Pero no todo fueron anónimos. A los amigos de sus padres les escandalizó que el libro estuviera lleno de jerga, drogas y hedonismo de garrafón. Además, las autoridades repudiaron la imagen que da del país. Lo cierto es que la novela no deja títere con cabeza: la vieja sociedad está corrupta, y la nueva, fanatizada: “La corrupción está en todas partes. Mucha gente no la ve porque está acostumbrada. La escena en la que un alumno le compra el aprobado a un profesor no me la he inventado. Otro problema es, por si faltaba algo, la nostalgia de la Unión Soviética”. Ganíeva era una niña, pero todavía recuerda los últimos años de la URSS: “En las provincias, el estilo de vida soviético duró más tiempo. En las guarderías se cantaban himnos a Lenin. Yo pensaba que era una especie de Santa Claus que iba a aparecer cargado de regalos. Ahora gente de mi edad idealiza un pasado que no vivió”. Con todo, los jóvenes se han reconocido en el estilo sin tabúes de Ganíeva pese a que cada vez se lee menos: “La tirada media de un libro es de 3.000 ejemplares, pero los míos fueron de mano en mano. Muchos jóvenes escriben historias violentas de gente que se rebela contra sus padres y contra el Gobierno. Abundan las distopías porque es una buena forma de hablar de Rusia. Los novelistas imaginan el futuro porque el presente no les gusta”.
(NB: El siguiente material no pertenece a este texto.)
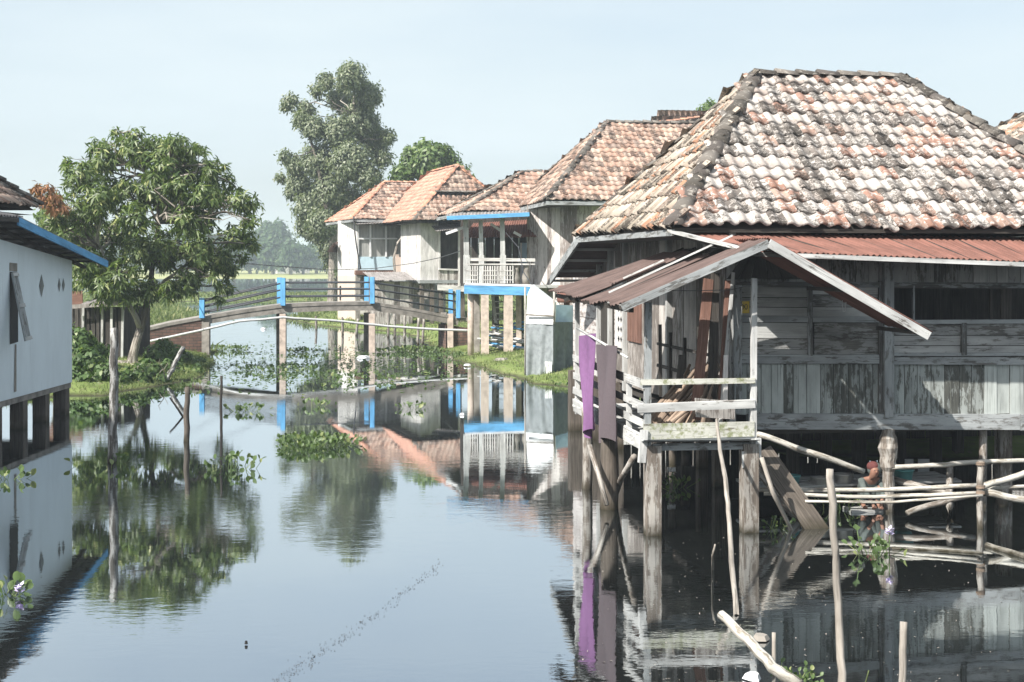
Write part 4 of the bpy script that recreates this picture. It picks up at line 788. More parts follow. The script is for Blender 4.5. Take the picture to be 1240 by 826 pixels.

Según la novelista, el papel de los escritores sigue siendo importante en su país: “La gente cree que tienen respuesta para todo”. Pero ¿tienen influencia real? “Algunos. Tanto en la oposición como apoyando a Putin. Tal vez no desempeñan un papel importante, pero los políticos creen que sí”. Ella, dice, se mantiene alejada del poder: “Intentaron seducirme para que fuera a actos oficiales, pero no soy de las que se sientan entre políticos. Ni de hacer discursos”. Otra de las que no se sienta es Svetlana Alexiévich, última Nobel de Literatura, y Ganíeva le reconoce el valor cívico. El literario, menos. “Me alegró que alguien de lengua rusa ganara el premio aunque no soy fan de su obra”, explica. “Muchos piensan que se lo dieron por oponerse a la Rusia oficial. No estoy de acuerdo. Es una buena escritora documental. Lo que dice es verdad, aunque no quieran oírlo”.

Cuando hace cinco años Alisa Ganíeva viajó a España para presentar una antología de relatos del Premio DebutEl segundo círculo (La Otra Orilla)—, comentó que el Gobierno ruso dejaba tranquila la literatura, por marginal, y centraba sus esfuerzos censores en la televisión. Ahora la situación ha cambiado: “El año pasado se prohibieron los libros que contuvieran escenas de sexo y de lo que el Gobierno llama propaganda. Algunos se venden envueltos en celofán y con una etiqueta que dice que contienen escenas sin censura”. Según Ganíeva, se justifica la censura política con razones morales. “El léxico moral es el más frecuente en la propaganda oficial”, advierte la escritora, que sostiene que Putin está usando la guerra de Siria para “distraer” a la sociedad: “Un enemigo extranjero siempre une cuando la economía va mal”. Cuando se le pregunta si la literatura puede hacer algo, se lo piensa. Luego responde: “Discutir. Tal vez no pueda hacer nada a gran escala, pero puede hacer pensar a alguien, empezar una discusión. Es el primer paso para cambiar algo”.